Make an exact copy of all the data.
— START INFORMATION SUPPLIED —
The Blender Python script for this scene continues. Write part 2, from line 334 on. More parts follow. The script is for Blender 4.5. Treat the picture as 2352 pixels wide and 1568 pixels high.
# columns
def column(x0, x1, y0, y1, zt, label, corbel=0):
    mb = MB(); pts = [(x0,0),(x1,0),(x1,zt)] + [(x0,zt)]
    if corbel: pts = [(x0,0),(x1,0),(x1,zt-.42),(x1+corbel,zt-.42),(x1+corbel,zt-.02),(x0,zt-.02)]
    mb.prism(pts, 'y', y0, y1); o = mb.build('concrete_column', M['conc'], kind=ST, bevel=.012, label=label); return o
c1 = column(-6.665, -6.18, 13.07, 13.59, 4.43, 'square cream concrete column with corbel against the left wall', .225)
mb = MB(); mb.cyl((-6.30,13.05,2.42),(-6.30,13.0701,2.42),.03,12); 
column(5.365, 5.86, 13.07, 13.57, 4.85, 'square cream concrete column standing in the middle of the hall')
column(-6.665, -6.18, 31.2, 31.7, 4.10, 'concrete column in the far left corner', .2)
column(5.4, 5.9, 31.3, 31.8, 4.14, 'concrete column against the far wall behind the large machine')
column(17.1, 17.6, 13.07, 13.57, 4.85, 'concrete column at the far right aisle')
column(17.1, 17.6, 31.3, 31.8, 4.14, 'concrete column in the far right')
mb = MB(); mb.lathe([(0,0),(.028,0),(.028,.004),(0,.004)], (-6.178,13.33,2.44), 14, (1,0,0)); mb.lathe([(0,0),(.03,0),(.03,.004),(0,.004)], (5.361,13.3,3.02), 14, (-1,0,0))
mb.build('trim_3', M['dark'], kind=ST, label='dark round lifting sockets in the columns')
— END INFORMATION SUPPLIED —
• [SOLUTION TO THIS TASK]:
The Blender Python script for this scene continues. Write part 2, from line 334 on. More parts follow. The script is for Blender 4.5. Treat the picture as 2352 pixels wide and 1568 pixels high.
# columns
def column(x0, x1, y0, y1, zt, label, corbel=0):
    mb = MB(); pts = [(x0,0),(x1,0),(x1,zt)] + [(x0,zt)]
    if corbel: pts = [(x0,0),(x1,0),(x1,zt-.42),(x1+corbel,zt-.42),(x1+corbel,zt-.02),(x0,zt-.02)]
    mb.prism(pts, 'y', y0, y1); o = mb.build('concrete_column', M['conc'], kind=ST, bevel=.012, label=label); return o
c1 = column(-6.665, -6.18, 13.07, 13.59, 4.43, 'square cream concrete column with corbel against the left wall', .225)
mb = MB(); mb.cyl((-6.30,13.05,2.42),(-6.30,13.0701,2.42),.03,12); 
column(5.365, 5.86, 13.07, 13.57, 4.85, 'square cream concrete column standing in the middle of the hall')
column(-6.665, -6.18, 31.2, 31.7, 4.10, 'concrete column in the far left corner', .2)
column(5.4, 5.9, 31.3, 31.8, 4.14, 'concrete column against the far wall behind the large machine')
column(17.1, 17.6, 13.07, 13.57, 4.85, 'concrete column at the far right aisle')
column(17.1, 17.6, 31.3, 31.8, 4.14, 'concrete column in the far right')
mb = MB(); mb.lathe([(0,0),(.028,0),(.028,.004),(0,.004)], (-6.178,13.33,2.44), 14, (1,0,0)); mb.lathe([(0,0),(.03,0),(.03,.004),(0,.004)], (5.361,13.3,3.02), 14, (-1,0,0))
mb.build('trim_3', M['dark'], kind=ST, label='dark round lifting sockets in the columns')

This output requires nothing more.